EJ.com: Did the orchestra socialise with Elton and the band off stage?
RJ: Yes, some of the things that we did were spectacular. We had a cricket match in Perth! Elton said to me, “I’d like to have a cricket match: my guys against your guys.” I said, “Yeah…um…what’s happening?” He said, “You get your team together and I’ll get my team together, and we’ll bus everybody out to the Swan Brewery, we’ll have a barbeque out there and we’ll have a cricket match!”
And he said, “I want to put a couple of professional players on each of the teams, so you’ve got two guys from the Western Australian cricket team, Bruce Laird and Wayne Clark, and I’ve got a couple of guys on mine.” So I said, “Oh, so who’ve you got?” and he said, “Oh, it’s just Laurel and Hardy, don’t worry about it.” So we turned up at the cricket ground and Elton came round the corner with a big cheesy grin on his face and said, “I’d like to introduce you to my two guys. This is Rod Marsh and this is Dennis Lillee.” Now Rod Marsh was the wicket keeper for the Australian cricket team at that stage and Dennis Lillee was the fastest fast-paced bowler in the world! So I can say that I was bowled by Dennis Lillee and caught by Rod Marsh.
EJ.com: Where in your professional life do you place the experience that was the “Tour de Force”?

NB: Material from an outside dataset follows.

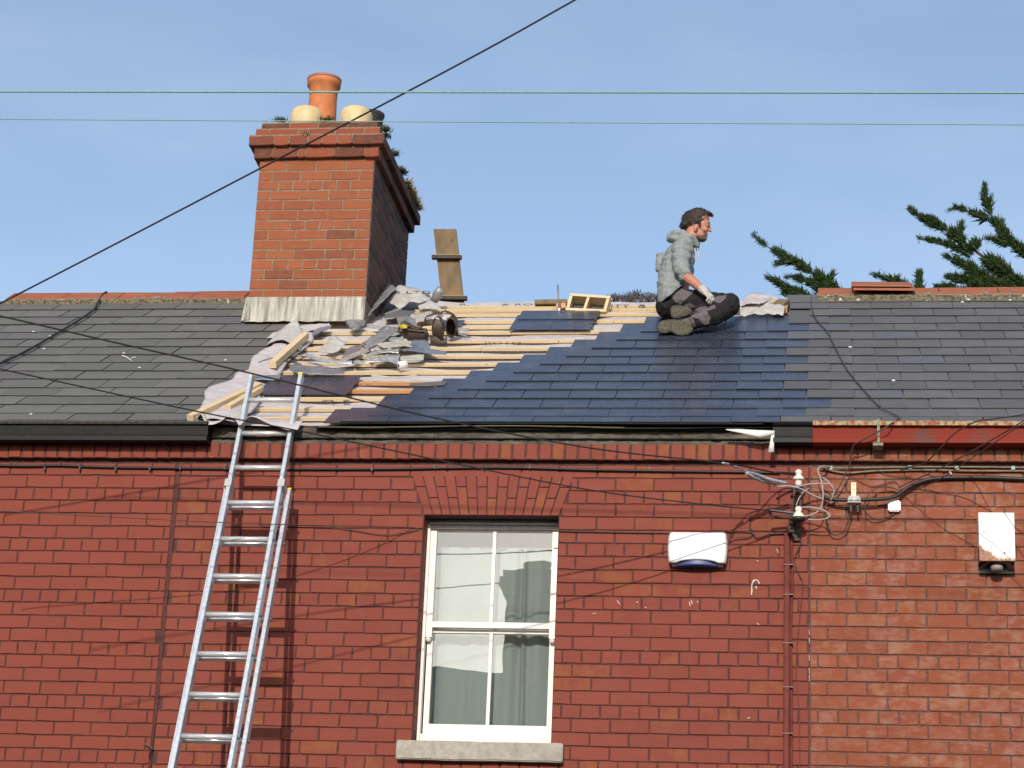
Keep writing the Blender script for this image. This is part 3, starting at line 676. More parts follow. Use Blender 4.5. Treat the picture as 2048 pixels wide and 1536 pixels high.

RJ: It was a huge turning point. Elton set up two scholarships with the MSO, one for an instrumentalist from the Orchestra and also a piano scholarship. The idea was for them to develop their talents and skills. I was the first of that bunch of people. He gave me the opportunity to study the violin, at a very later stage of my career. And that kicked the door open to me changing the type of work that I did – I was a session player in London, I toured to Japan a number of times with an orchestra there, I was guest-leading orchestras back here in Melbourne – and then after that doing things in a little studio of my own. I did a crossover album in the mid-90s and managed somehow to do a 22 or 23 documentary scores and a number of Australian feature films.
Elton is an extraordinary person, apart from being a musician. A lot of people, including me, don’t know half of what he does, but I know the generosity that he’s shown to people over a long period of time. And I know there are many people that have done things that are very different with their lives and music because of those opportunities that Elton gave. And I am privileged to count myself among them.